I had heard stories about rickety U-Haul trucks leaving hapless renters stranded at the side of the road, but the one I rented for a move from Michigan to New York was practically brand-new. It had just 505 miles on the clock, and the cargo box was so clean it was nearly pristine-it even still had that new-truck smell. Evidently, there's nothing like a little competition from the Penske organization to make you up your game.

The GMC box truck was the biggest in the fleet, the 26-foot Super Mover; it was also bigger than I'd reserved, but "U-Haul reserves the right to substitute a truck larger than the one reserved at no additional cost to you." A good thing, in this case. Our mover guy thought that we wouldn't use much more than half the space, but in fact we packed it to the max.

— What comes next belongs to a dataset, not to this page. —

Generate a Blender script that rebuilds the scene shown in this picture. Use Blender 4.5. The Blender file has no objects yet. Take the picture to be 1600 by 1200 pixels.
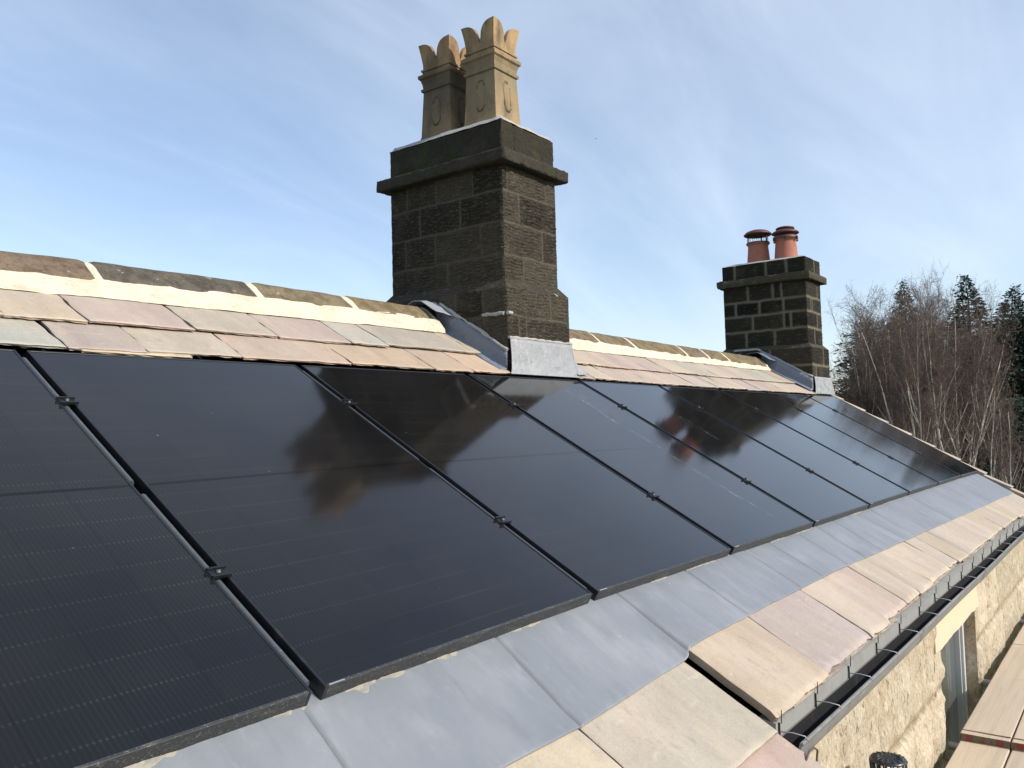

We even used the cab and stuffed the car, but it still wasn't enough. To our former neighbors and the gleaners who work our old neighborhood, I hope you enjoy the patio set, the BBQ grill, the ladder, the shelves, the flower pots, and the other detritus we left at the curb.

Unlike its competitors, U-Haul's biggest truck is powered by a gasoline engine, not a diesel. With diesel fuel approaching $5 a gallon, it's hard to know if that's really a disadvantage. I do know that the $100 shut-off at most gas stations didn't come close to filling the 60-gallon tank, and that our fuel bill was the rough equivalent of throwing a dollar bill out the window every other mile.

Renting from U-Haul "makes moving easier"-it says so right on the truck. But there's nothing easy about driving that monster. The mile-long wheelbase will have you hopping curbs; backing up requires a spotter; and the loaded truck labors to climb hills. The 12-foot clearance makes for some sweaty-palms moments approaching the arched stone bridges in New York and New Jersey.

Late last night, I finally wedged the beast into a just-barely-big-enough space in the midst of a bunch of broken-down cars at the repair-shop/truck rental place, and stuffed the keys through the after-hours return slot.

I slid behind the wheel of Automobile Magazine's long-term BMW X5, and I roared out onto the expressway, feeling tired, sweaty, and relieved, but also energized with a rush of speed and agility; after the Super Mover, that SUV was an F1 car.